Which of the following is dimensionally incorrect?
(A) $ u = v - at $
(B) $ s - ut = \dfrac{1}{2}a{t^2} $
(C) $ {u^2} = 2a(gt - 1) $
(D) $ {v^2} - {u^2} = 2as $

Answer 1

Hint : When two quantities are being added together or subtracted from each other the unit, thus dimension must be the same.
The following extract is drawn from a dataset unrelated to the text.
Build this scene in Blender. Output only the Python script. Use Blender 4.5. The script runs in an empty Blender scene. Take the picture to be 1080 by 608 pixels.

The dimension of the right hand side must be equal to the dimension on the left and side of an equation.

Complete step by step answer
To get the dimensionally incorrect formula, we investigate them one after the other based on these two principles;
1. Quantities that are being added to each other or subtracted from each other must have the same unit and dimension.
2. The dimension on the left hand side of an equation must be equal to the dimension on the right hand side of the equation.
Now, for option A, we have
 $ u = v - at $ , $ u $ is initial velocity, $ v $ is final velocity, $ a $ is acceleration and $ t $ is time.
Checking their dimension, we have
 $ L{T^{ - 1}} = L{T^{ - 1}} - \left( {L{T^{ - 2}} \times T} \right) $
 $ \Rightarrow L{T^{ - 1}} = L{T^{ - 1}} - \left( {L{T^{ - 1}}} \right) $ . Hence it is dimensionally correct.
Now, for option B, we have that
 $ s - ut = \dfrac{1}{2}a{t^2} $ where $ s $ is the distance
Hence, checking the dimension, we have
 $ L - \left( {L{T^{ - 1}} \times T} \right) = \left( {L{T^{ - 2}} \times {T^2}} \right) $
 $ \Rightarrow L - \left( L \right) = \left( L \right) $
Now, for option C, we have
 $ {u^2} = 2a(gt - 1) $ where $ g $ must be the acceleration due to gravity.
Hence, checking the dimension we have
 $ {\left( {L{T^{ - 1}}} \right)^2} = \left( {L{T^{ - 2}}} \right)\left( {\left( {L{T^{ - 2}} \times T} \right) - \left( {{L^0}{T^0}} \right)} \right) $
Now, from the first principle stated above, option C must be dimensionally incorrect because it has the subtraction of dimensionless constant with a quantity with dimension.
Hence, the correct option is option C.

Note
Alternatively, observing the equations in the options, we can see that option A, B, and D are all equations of motion, rearranged in one way or another. Hence, without actually checking the dimension, we can conclude that option C has an incorrect dimension. Thus, the correct answer is option C.